In the past, the biggest events Towards Zero Waste has participated in involved up to six stations – like 24 Hours of Adrenalin and the Canmore Folk Music Festival. With 39 stations set up for the games this weekend, Duck said it was made possible through sponsorships that helped purchase equipment needed, including a large trailer the program will be able to use in the future.

It was also the zero waste philosophy that led the games to target single serving water bottles. In an effort to reduce the amount of disposable water bottles consumed, the Towns of Banff and Canmore are supplying each athlete with a reusable bottle during the games.

O’Brien said the momentum of the sustainability committee’s work drove the efforts once the spark was lit to achieve significant goals to make the games green as possible.

“Instead of me driving this thing it was like me hanging onto the tail of a galloping horse, because once everybody on the committee grabbed one of the pieces and ran, holy mackerel did stuff happen,” he said.

With Walker Environmental Solutions on board as an event sponsor, the committee has been able to calculate the carbon footprint of the games as well as all the family and spectators attending over the weekend.
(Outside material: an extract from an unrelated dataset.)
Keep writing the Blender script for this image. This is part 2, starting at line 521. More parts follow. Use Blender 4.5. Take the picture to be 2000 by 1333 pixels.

O’Brien said he could not find another major event other than Sochi that has aimed to calculate the carbon footprint of not just the event, but those attending and offset it. While an estimation, Walker calculated 491 tons of carbon dioxide would be produced as a result of the event, with 72 per cent of that being contributed by those travelling to the Bow Valley as spectators.

“It shocked all of us,” O’Brien said. “All the other activities we are doing were relatively efficient because we are using mass transit and buses.”

Walker also offers carbon offsets from landfill operations it has in Eastern Canada, where they capture methane produced and use it for other purposes. As a result, the company has offered credits to offset the total carbon footprint of the Alberta Winter Games.

“The Banff Canmore 2014 Alberta Winter games have a number of initiatives that are focused on reducing their environmental impact,” said Mike Watt, VP at Walker Environmental Group. “It is always great to work with a group of people that are motivated to demonstrate leadership in sustainability.”

O’Brien said one of the outcomes of the work is going to be a report after the games that any event can then use as a template to implement sustainability initiatives. That means along with the local legacy of the games, the event will set an example for those who attend and those who want to achieve the same standards.

The sustainability committee, he added, has achieved its goals without a budget and has also contributed money towards the overall games through sponsorships brought on board like Walker and the Alberta Beverage Container Recycling Corporation.

The work has been so successful, O’Brien said, the committee is wondering if there is a reason to continue its work after the games.

“To be honest, it is a little bit like pushing a rock down a hill, not up a hill – it seemed too easy as these things were happening,” he said. “It is great – in Banff and Canmore you can sell sustainability easily and the timing is right; the world is shifting into that direction.”